Al Sunshine may have retired from TV news but he hasn’t stopped paying attention to it, and the downward trajectory it’s headed on that points to a future similar to the one newspapers find themselves in today. He wrote an article for RTDNA saying the decline in local TV news viewership can be stopped if TV station owners reinvested capital into news departments and paid closer attention to technology.
During the height of the financial crisis in 2008 and 2009 stations laid many people off, and continue to run with reduced staff. Or if they hired people back salaries are often less than they were before. WFOR, as rumors suggest, is on a spree asking employees to take pay cuts – chief meteorologist David Bernard allegedly being one of them.
To be as successful as possible, we have to remain relevant and connect with our audience. To do that, we have to start more long-term planning into staffing and keeping up with state of the art technology rather than being overwhelmed by the crush of daily new[link]
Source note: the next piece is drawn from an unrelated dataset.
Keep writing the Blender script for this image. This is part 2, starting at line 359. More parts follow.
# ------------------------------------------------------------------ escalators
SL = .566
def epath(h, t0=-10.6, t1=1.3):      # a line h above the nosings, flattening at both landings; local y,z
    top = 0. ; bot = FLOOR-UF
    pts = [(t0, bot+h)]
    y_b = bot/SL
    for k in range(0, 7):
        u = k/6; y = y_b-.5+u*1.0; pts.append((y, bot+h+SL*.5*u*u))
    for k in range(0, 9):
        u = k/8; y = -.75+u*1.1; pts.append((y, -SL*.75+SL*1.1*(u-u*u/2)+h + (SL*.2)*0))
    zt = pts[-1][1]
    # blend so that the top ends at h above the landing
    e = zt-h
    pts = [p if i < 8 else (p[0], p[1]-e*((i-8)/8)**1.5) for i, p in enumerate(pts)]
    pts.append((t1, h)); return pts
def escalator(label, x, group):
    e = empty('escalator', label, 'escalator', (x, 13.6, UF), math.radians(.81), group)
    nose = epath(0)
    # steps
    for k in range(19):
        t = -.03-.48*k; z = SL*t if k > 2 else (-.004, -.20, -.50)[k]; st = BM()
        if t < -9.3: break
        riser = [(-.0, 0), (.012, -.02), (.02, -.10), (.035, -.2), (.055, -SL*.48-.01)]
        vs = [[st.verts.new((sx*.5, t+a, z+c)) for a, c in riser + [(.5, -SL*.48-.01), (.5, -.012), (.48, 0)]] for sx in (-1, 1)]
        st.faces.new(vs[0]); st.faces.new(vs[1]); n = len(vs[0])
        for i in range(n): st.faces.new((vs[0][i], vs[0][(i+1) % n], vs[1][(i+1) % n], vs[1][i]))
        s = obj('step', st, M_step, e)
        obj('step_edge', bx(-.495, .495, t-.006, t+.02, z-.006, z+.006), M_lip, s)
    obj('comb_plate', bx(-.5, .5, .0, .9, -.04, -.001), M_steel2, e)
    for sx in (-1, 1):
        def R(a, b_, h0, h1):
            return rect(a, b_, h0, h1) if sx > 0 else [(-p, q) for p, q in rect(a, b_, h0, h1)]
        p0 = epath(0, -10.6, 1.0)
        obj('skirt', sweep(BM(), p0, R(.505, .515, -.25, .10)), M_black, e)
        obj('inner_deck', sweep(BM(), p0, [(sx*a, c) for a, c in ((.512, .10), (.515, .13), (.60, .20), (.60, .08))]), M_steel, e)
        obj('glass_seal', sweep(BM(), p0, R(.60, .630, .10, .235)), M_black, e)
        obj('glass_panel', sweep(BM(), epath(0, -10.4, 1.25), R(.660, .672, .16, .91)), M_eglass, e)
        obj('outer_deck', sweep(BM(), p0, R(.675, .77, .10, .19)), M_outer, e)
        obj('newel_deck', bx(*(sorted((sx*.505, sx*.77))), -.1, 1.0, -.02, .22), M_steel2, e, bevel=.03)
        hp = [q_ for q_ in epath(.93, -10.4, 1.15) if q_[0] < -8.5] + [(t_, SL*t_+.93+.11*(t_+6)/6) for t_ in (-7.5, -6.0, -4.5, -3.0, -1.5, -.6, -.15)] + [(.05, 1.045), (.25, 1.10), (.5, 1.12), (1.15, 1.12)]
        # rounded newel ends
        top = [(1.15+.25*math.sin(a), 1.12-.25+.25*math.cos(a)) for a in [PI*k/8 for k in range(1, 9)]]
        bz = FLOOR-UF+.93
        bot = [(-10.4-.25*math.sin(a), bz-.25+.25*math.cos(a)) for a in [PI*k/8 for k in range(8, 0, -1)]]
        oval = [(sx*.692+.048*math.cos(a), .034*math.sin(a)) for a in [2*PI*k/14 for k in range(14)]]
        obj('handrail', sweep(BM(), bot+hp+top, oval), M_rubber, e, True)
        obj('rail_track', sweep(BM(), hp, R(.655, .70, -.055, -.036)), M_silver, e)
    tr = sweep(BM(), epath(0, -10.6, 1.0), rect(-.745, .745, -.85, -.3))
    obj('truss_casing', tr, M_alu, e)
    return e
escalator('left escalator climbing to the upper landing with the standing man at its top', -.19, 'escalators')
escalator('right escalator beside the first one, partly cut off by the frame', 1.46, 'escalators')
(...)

Relevancy of course is the key here. Local news viewership has trended down for years as fewer and fewer people find it relevant, and of course because viewers have more other things to do besides watching a newscast showing inane stories, house fires, and car crashes that happened hours ago.
What’s even worse for TV stations, smartphones and tablets are becoming smarter and more ubiquitous every year. Google Now for example, can figure out where you live and work all by itself, and supply the user with weather and traffic information at a glance. And it’s only going to get smarter. As mobile device capabilites like that get more polished, they would inevitably threaten TV news’ last anchors – weather and traffic – even more than regular weather and traffic apps. And then what?
TV stations are duplicating the same fallacious model as pro sports. They prefer to build loyalty to the station instead of the individual delivering the news. They own the call letters, but they have to pay the talent. These stupid beancounter types will never comprehend the immeasurable value of institutional memory in local news. You cannot buy 20 years of experience in one market on the cheap. Just look at yesterday’s tragic Chase and collision. Who shined? The veterans. No one needs a geography lesson when pursuing a murder suspect.
Experience did rule during yesterdays accident. A couple of stations anchors seemed to be
just repeating themselves with no insight or details. Channel 6 was pathetic, almost high school like coverage and comment.